┌──

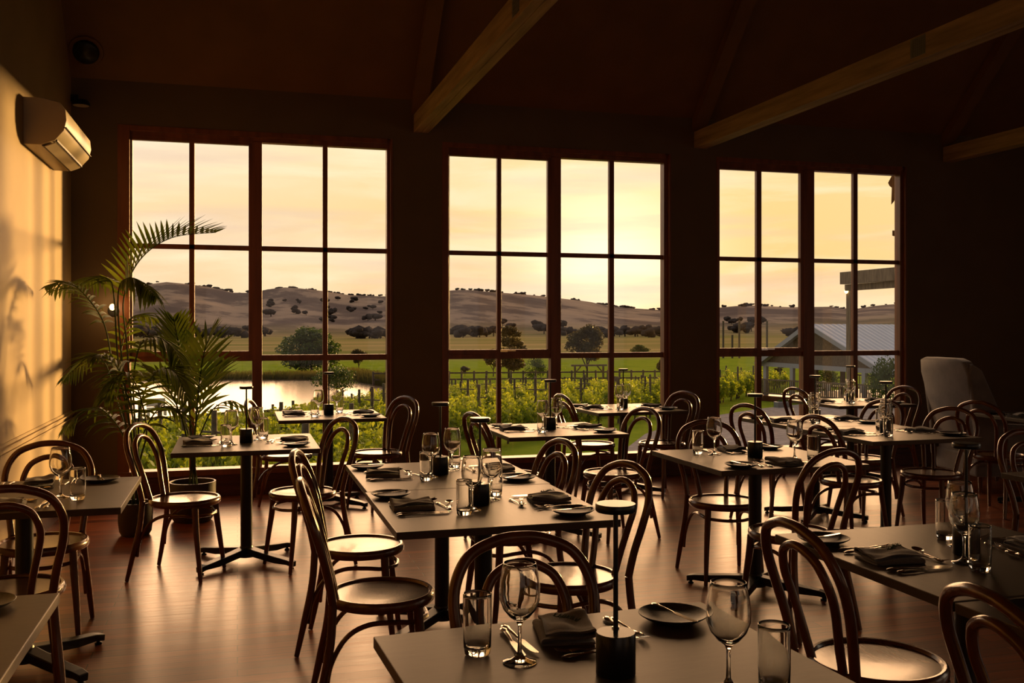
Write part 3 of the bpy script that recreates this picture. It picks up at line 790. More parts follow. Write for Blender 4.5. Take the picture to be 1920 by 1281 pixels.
def chair(x, y, bx, by, label, grp='bentwood chairs around the tables'):
    d = Vector((x - bx, y - by, 0))
    tag(CH.put((x, y, 0), math.atan2(d.y, d.x) - math.pi / 2), label, 'chair', grp)
C = [
 (.745, 2.27, .757, 2.58, 'bentwood chair behind the foreground table, seen through its glasses'),
 (.533, 3.71, .225, 3.73, 'bentwood chair nearest the camera left of the long centre table'),
 (.555, 4.55, .250, 4.62, 'second bentwood chair left of the long centre table'),
 (1.31, 3.75, 1.62, 3.83, 'near bentwood chair on the right of the long centre table'),
 (1.31, 4.64, 1.62, 4.70, 'far bentwood chair on the right of the long centre table'),
 (-.30, 6.08, -.60, 6.20, 'bentwood chair between the potted palms and their small table'),
 (.39, 6.12, .68, 6.25, 'bentwood chair right of the small table by the palms'),
 (.38, 7.95, .08, 8.02, 'bentwood chair left of the table under the left window'),
 (1.10, 7.90, 1.40, 8.06, 'bentwood chair in front of the pier between left and middle windows'),
 (1.83, 6.44, 1.53, 6.38, 'bentwood chair left of the front table before middle window'),
 (2.54, 6.34, 2.85, 6.43, 'bentwood chair right of the front table before middle window'),
 (3.00, 7.97, 2.70, 7.94, 'bentwood chair left of the rear table under middle window'),
 (3.62, 7.86, 3.92, 7.98, 'bentwood chair right of the rear table under middle window'),
 (2.76, 5.13, 2.80, 5.44, 'bentwood chair on the window side of the right-of-centre table'),
 (2.66, 4.26, 2.73, 3.96, 'bentwood chair with its back to the camera, right-of-centre table'),
 (3.96, 5.60, 3.66, 5.56, 'near left bentwood chair at the long right-hand table'),
 (3.98, 6.60, 3.68, 6.51, 'far left bentwood chair at the long right-hand table'),
 (4.70, 5.72, 5.00, 5.84, 'near right bentwood chair at the long right-hand table'),
 (4.69, 6.52, 4.99, 6.60, 'far right bentwood chair at the long right-hand table'),
 (5.45, 8.22, 5.15, 8.18, 'bentwood chair left of the table against the right window'),
 (6.06, 8.02, 6.36, 8.10, 'bentwood chair right of the table against the right window'),
 (5.88, 6.38, 5.60, 6.29, 'reddish bentwood chair at the table beside the grey armchair'),
 (4.25, 4.12, 4.22, 4.43, 'bentwood chair cut by the right frame edge'),
 (-.89, 5.02, -.91, 5.33, 'bentwood chair on the window side of the left-wall table'),
 (-.86, 4.16, -.81, 3.85, 'bentwood chair on the camera side of the left-wall table'),
 (1.88, 2.53, 1.57, 2.53, 'large bentwood chair left of the lower-right table'),
 (1.87, 1.71, 1.56, 1.745, 'bentwood chair cut by the bottom right corner'),
]
for c in C: chair(*c)

# ------------------------------------------------------------------ wing armchair
q = P(1895, 800, .5)
root = empty('wing_armchair', (6.72, 7.42, 0), R(-100))
tag(root, 'high grey velvet wing armchair at the right frame edge', 'armchair')
def slab(pts2, y0, y1, axis='y'):
    m = MB(); n = len(pts2)
    m.add([(x, y, z) for y in (y0, y1) for x, z in pts2], [tuple(range(n)), tuple(range(n, 2*n))[::-1]] + [(i, n+i, n+(i+1) % n, (i+1) % n) for i in range(n)])
    return m
m = MB()
vs = []; 
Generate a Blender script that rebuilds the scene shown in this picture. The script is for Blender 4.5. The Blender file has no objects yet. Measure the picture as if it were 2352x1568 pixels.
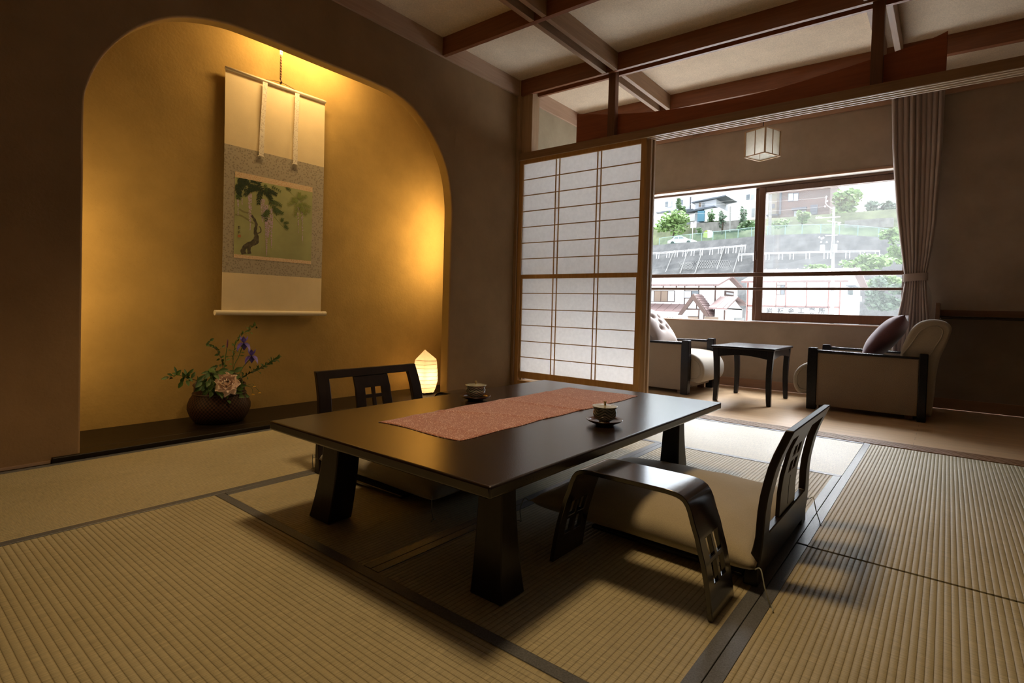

└──

Goal of the exercise:
Make an exact copy of the data, leaving its pictures out.

Task solution:
Write part 3 of the bpy script that recreates this picture. It picks up at line 790. More parts follow. Write for Blender 4.5. Take the picture to be 1920 by 1281 pixels.
def chair(x, y, bx, by, label, grp='bentwood chairs around the tables'):
    d = Vector((x - bx, y - by, 0))
    tag(CH.put((x, y, 0), math.atan2(d.y, d.x) - math.pi / 2), label, 'chair', grp)
C = [
 (.745, 2.27, .757, 2.58, 'bentwood chair behind the foreground table, seen through its glasses'),
 (.533, 3.71, .225, 3.73, 'bentwood chair nearest the camera left of the long centre table'),
 (.555, 4.55, .250, 4.62, 'second bentwood chair left of the long centre table'),
 (1.31, 3.75, 1.62, 3.83, 'near bentwood chair on the right of the long centre table'),
 (1.31, 4.64, 1.62, 4.70, 'far bentwood chair on the right of the long centre table'),
 (-.30, 6.08, -.60, 6.20, 'bentwood chair between the potted palms and their small table'),
 (.39, 6.12, .68, 6.25, 'bentwood chair right of the small table by the palms'),
 (.38, 7.95, .08, 8.02, 'bentwood chair left of the table under the left window'),
 (1.10, 7.90, 1.40, 8.06, 'bentwood chair in front of the pier between left and middle windows'),
 (1.83, 6.44, 1.53, 6.38, 'bentwood chair left of the front table before middle window'),
 (2.54, 6.34, 2.85, 6.43, 'bentwood chair right of the front table before middle window'),
 (3.00, 7.97, 2.70, 7.94, 'bentwood chair left of the rear table under middle window'),
 (3.62, 7.86, 3.92, 7.98, 'bentwood chair right of the rear table under middle window'),
 (2.76, 5.13, 2.80, 5.44, 'bentwood chair on the window side of the right-of-centre table'),
 (2.66, 4.26, 2.73, 3.96, 'bentwood chair with its back to the camera, right-of-centre table'),
 (3.96, 5.60, 3.66, 5.56, 'near left bentwood chair at the long right-hand table'),
 (3.98, 6.60, 3.68, 6.51, 'far left bentwood chair at the long right-hand table'),
 (4.70, 5.72, 5.00, 5.84, 'near right bentwood chair at the long right-hand table'),
 (4.69, 6.52, 4.99, 6.60, 'far right bentwood chair at the long right-hand table'),
 (5.45, 8.22, 5.15, 8.18, 'bentwood chair left of the table against the right window'),
 (6.06, 8.02, 6.36, 8.10, 'bentwood chair right of the table against the right window'),
 (5.88, 6.38, 5.60, 6.29, 'reddish bentwood chair at the table beside the grey armchair'),
 (4.25, 4.12, 4.22, 4.43, 'bentwood chair cut by the right frame edge'),
 (-.89, 5.02, -.91, 5.33, 'bentwood chair on the window side of the left-wall table'),
 (-.86, 4.16, -.81, 3.85, 'bentwood chair on the camera side of the left-wall table'),
 (1.88, 2.53, 1.57, 2.53, 'large bentwood chair left of the lower-right table'),
 (1.87, 1.71, 1.56, 1.745, 'bentwood chair cut by the bottom right corner'),
]
for c in C: chair(*c)

# ------------------------------------------------------------------ wing armchair
q = P(1895, 800, .5)
root = empty('wing_armchair', (6.72, 7.42, 0), R(-100))
tag(root, 'high grey velvet wing armchair at the right frame edge', 'armchair')
def slab(pts2, y0, y1, axis='y'):
    m = MB(); n = len(pts2)
    m.add([(x, y, z) for y in (y0, y1) for x, z in pts2], [tuple(range(n)), tuple(range(n, 2*n))[::-1]] + [(i, n+i, n+(i+1) % n, (i+1) % n) for i in range(n)])
    return m
m = MB()
vs = []; 
Generate a Blender script that rebuilds the scene shown in this picture. The script is for Blender 4.5. The Blender file has no objects yet. Measure the picture as if it were 2352x1568 pixels.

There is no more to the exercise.